▶ [Supplied data]

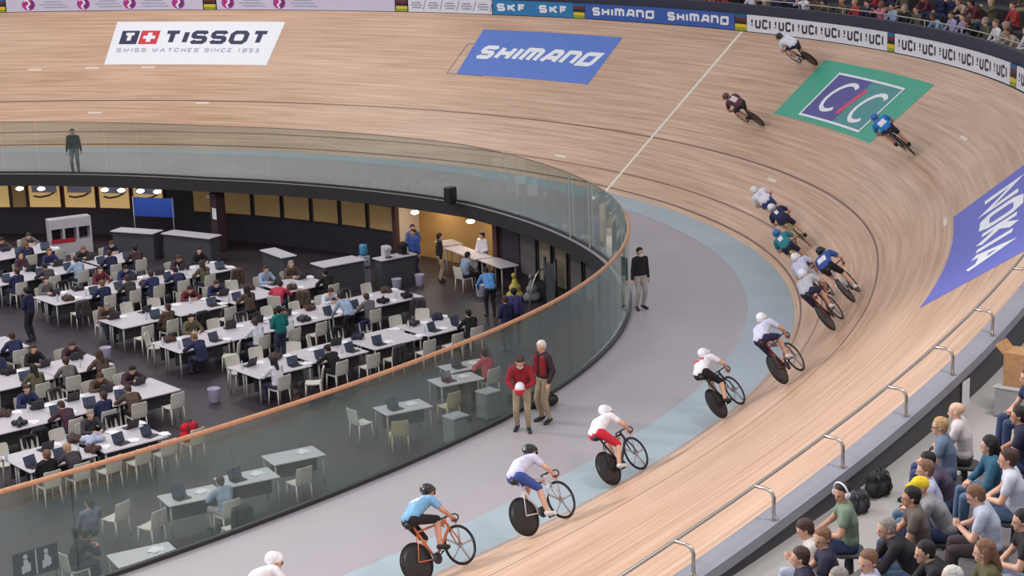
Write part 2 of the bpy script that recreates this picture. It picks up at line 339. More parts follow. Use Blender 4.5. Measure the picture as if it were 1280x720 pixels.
for i, (a, b_, k) in enumerate(bays):
    z0, z1 = (-1.72, -.84) if k in ('lit', 'dim') else (-2.1, -.8)
    def rect(mb, s0, s1, za, zb, d0, d1, mi=0):
        mb.loft([[wallp(s, za, d0), wallp(s, zb, d0), wallp(s, zb, d1), wallp(s, za, d1)] for s in (s0, (s0+s1)/2, s1)], mi)
    mb = MB(); e = .05
    for q in ((a+.04, b_-.04, z1, z1+e), (a+.04, b_-.04, z0-e, z0), (a+.07, a, z0-e, z1+e), (b_, b_-.07, z0-e, z1+e)): rect(mb, *q, .62, .70)
    o = structure('window_%d' % (i+1), mb, brownf if k in ('lit',) else DMETAL)
    mb = MB(); rect(mb, a, b_, z0, z1, .66, .69); structure('blind', mb, {'lit': lit, 'dim': dim, 'beige': beige, 'grey': grey_sh}[k], parent=o)
    if k == 'lit' and i > 1:
        mb = MB(); rect(mb, a-.15, b_+.15, -1.14, -.88, .650, .658, 0)
        ribbon(mb, [(0,0),(.3,-.05),(.7,.02),(1.0,.14)], .07, lambda x, y: wallp(a-.2-x, -1.28+y, .655), .2, 1)
        structure('poster', mb, [lilac, swoosh], parent=o)
for i, (s, z) in enumerate(((17.85, -.72), (16.8, -.72), (13.6, -.72), (12.75, -.72), (11.75, -.72), (10.85, -.66), (-2.9, -.62), (-6.1, -.62))):
    p = rim(s, .02, -.60); q = p + V(0, 0, .16)
    o = empty('soffit_lamp', Matrix.Translation(p)); where = ['above the leftmost lit poster window, its left end', 'above the leftmost lit poster window, its right end', 'above the third lit poster window', 'left of the pair above the fourth lit poster window', 'right of the pair above the fourth lit poster window', 'alone above the blue banner', 'over the ochre alcove opening, near its white jamb', 'over the right end of the ochre alcove'][i]
    tag(o, 'small glowing oval lamp ' + where, 'lamp', 'lamps under the slab edge')
    mb = MB().ball((0,0,0), .12, 14, squash=(1.2, 1.2, .55)); link('lamp_globe', mb.mesh('lamp_globe', mat('lamp_glow', (1, .93, .80), .4, emit=9), True), o)
    if s > 0 or True: link('bracket', MB().lathe((0,0,.04), [(.03,0),(.03,.06),(.07,.08),(.07,.095)], 12).mesh('bracket', DMETAL), o)
# ---------------------------------------------------------------- glass balustrade round the pit
bal = empty('glass_balustrade', Matrix.Translation(rim(-10)))
tag(bal, 'long curved glass balustrade with orange wooden handrail round the sunken press pit', 'balustrade')
O0 = rim(-10)
a = -58.0; step = 1.7
while a < 44:
    b_ = a + step - .02
    mb = MB(); mb.loft([[rim(s, -.008, .06)-O0, rim(s, -.008, GLASS_H)-O0, rim(s, .008, GLASS_H)-O0, rim(s, .008, .06)-O0] for s in (a, (a+b_)/2, b_)])
    link('glass_pane', mb.mesh('glass_pane', GLASS, False), bal); a += step
SB = rng(-58, 44, .5)
mb = MB(); mb.loft([[rim(s, -.04, 0)-O0, rim(s, -.04, .07)-O0, rim(s, .05, .07)-O0, rim(s, .05, 0)-O0] for s in SB]); link('base_channel', mb.mesh('base_channel', DMETAL), bal)
mb = MB(); mb.tube([rim(s, 0, GLASS_H+.02)-O0 for s in rng(-58, -22, .5)], .045, 8); link('handrail', mb.mesh('handrail', OAK, True), bal)
mb = MB(); mb.tube([rim(s, 0, GLASS_H+.01)-O0 for s in rng(-22, 44, .5)], .018, 6); link('top_rail', mb.mesh('top_rail', mat('reddish_rail', srgb(150, 128, 116), .4, .1, 9), True), bal)
for s in (-14.2, -16.2):
    mb = MB(); mb.tube([rim(s, -.05, 0)-O0, rim(s, -.05, GLASS_H)-O0], .03, 8); o = link('gate_post', mb.mesh('gate_post', COPE), bal)
p = rim(-5.6, -.42, .32); o = empty('loudspeaker', Matrix.Translation(p)); tag(o, 'small black loudspeaker box on the slab edge behind the far glass', 'loudspeaker')
link('case', MB().rbox((0,0,0), (.30,.36,.50), .04).mesh('case', BLACKP), o); link('grille', MB().lathe(V(-.16,0,.06), [(.11,-.005),(.11,.01)], 14, ax=((0,1,0),(0,0,1),(-1,0,0))).mesh('grille', DMETAL), o); link('foot', MB().box((0,0,-.285), (.2,.3,.07)).mesh('foot', DMETAL), o)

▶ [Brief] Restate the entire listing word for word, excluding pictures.

▶ [Response to the task]
Write part 2 of the bpy script that recreates this picture. It picks up at line 339. More parts follow. Use Blender 4.5. Measure the picture as if it were 1280x720 pixels.
for i, (a, b_, k) in enumerate(bays):
    z0, z1 = (-1.72, -.84) if k in ('lit', 'dim') else (-2.1, -.8)
    def rect(mb, s0, s1, za, zb, d0, d1, mi=0):
        mb.loft([[wallp(s, za, d0), wallp(s, zb, d0), wallp(s, zb, d1), wallp(s, za, d1)] for s in (s0, (s0+s1)/2, s1)], mi)
    mb = MB(); e = .05
    for q in ((a+.04, b_-.04, z1, z1+e), (a+.04, b_-.04, z0-e, z0), (a+.07, a, z0-e, z1+e), (b_, b_-.07, z0-e, z1+e)): rect(mb, *q, .62, .70)
    o = structure('window_%d' % (i+1), mb, brownf if k in ('lit',) else DMETAL)
    mb = MB(); rect(mb, a, b_, z0, z1, .66, .69); structure('blind', mb, {'lit': lit, 'dim': dim, 'beige': beige, 'grey': grey_sh}[k], parent=o)
    if k == 'lit' and i > 1:
        mb = MB(); rect(mb, a-.15, b_+.15, -1.14, -.88, .650, .658, 0)
        ribbon(mb, [(0,0),(.3,-.05),(.7,.02),(1.0,.14)], .07, lambda x, y: wallp(a-.2-x, -1.28+y, .655), .2, 1)
        structure('poster', mb, [lilac, swoosh], parent=o)
for i, (s, z) in enumerate(((17.85, -.72), (16.8, -.72), (13.6, -.72), (12.75, -.72), (11.75, -.72), (10.85, -.66), (-2.9, -.62), (-6.1, -.62))):
    p = rim(s, .02, -.60); q = p + V(0, 0, .16)
    o = empty('soffit_lamp', Matrix.Translation(p)); where = ['above the leftmost lit poster window, its left end', 'above the leftmost lit poster window, its right end', 'above the third lit poster window', 'left of the pair above the fourth lit poster window', 'right of the pair above the fourth lit poster window', 'alone above the blue banner', 'over the ochre alcove opening, near its white jamb', 'over the right end of the ochre alcove'][i]
    tag(o, 'small glowing oval lamp ' + where, 'lamp', 'lamps under the slab edge')
    mb = MB().ball((0,0,0), .12, 14, squash=(1.2, 1.2, .55)); link('lamp_globe', mb.mesh('lamp_globe', mat('lamp_glow', (1, .93, .80), .4, emit=9), True), o)
    if s > 0 or True: link('bracket', MB().lathe((0,0,.04), [(.03,0),(.03,.06),(.07,.08),(.07,.095)], 12).mesh('bracket', DMETAL), o)
# ---------------------------------------------------------------- glass balustrade round the pit
bal = empty('glass_balustrade', Matrix.Translation(rim(-10)))
tag(bal, 'long curved glass balustrade with orange wooden handrail round the sunken press pit', 'balustrade')
O0 = rim(-10)
a = -58.0; step = 1.7
while a < 44:
    b_ = a + step - .02
    mb = MB(); mb.loft([[rim(s, -.008, .06)-O0, rim(s, -.008, GLASS_H)-O0, rim(s, .008, GLASS_H)-O0, rim(s, .008, .06)-O0] for s in (a, (a+b_)/2, b_)])
    link('glass_pane', mb.mesh('glass_pane', GLASS, False), bal); a += step
SB = rng(-58, 44, .5)
mb = MB(); mb.loft([[rim(s, -.04, 0)-O0, rim(s, -.04, .07)-O0, rim(s, .05, .07)-O0, rim(s, .05, 0)-O0] for s in SB]); link('base_channel', mb.mesh('base_channel', DMETAL), bal)
mb = MB(); mb.tube([rim(s, 0, GLASS_H+.02)-O0 for s in rng(-58, -22, .5)], .045, 8); link('handrail', mb.mesh('handrail', OAK, True), bal)
mb = MB(); mb.tube([rim(s, 0, GLASS_H+.01)-O0 for s in rng(-22, 44, .5)], .018, 6); link('top_rail', mb.mesh('top_rail', mat('reddish_rail', srgb(150, 128, 116), .4, .1, 9), True), bal)
for s in (-14.2, -16.2):
    mb = MB(); mb.tube([rim(s, -.05, 0)-O0, rim(s, -.05, GLASS_H)-O0], .03, 8); o = link('gate_post', mb.mesh('gate_post', COPE), bal)
p = rim(-5.6, -.42, .32); o = empty('loudspeaker', Matrix.Translation(p)); tag(o, 'small black loudspeaker box on the slab edge behind the far glass', 'loudspeaker')
link('case', MB().rbox((0,0,0), (.30,.36,.50), .04).mesh('case', BLACKP), o); link('grille', MB().lathe(V(-.16,0,.06), [(.11,-.005),(.11,.01)], 14, ax=((0,1,0),(0,0,1),(-1,0,0))).mesh('grille', DMETAL), o); link('foot', MB().box((0,0,-.285), (.2,.3,.07)).mesh('foot', DMETAL), o)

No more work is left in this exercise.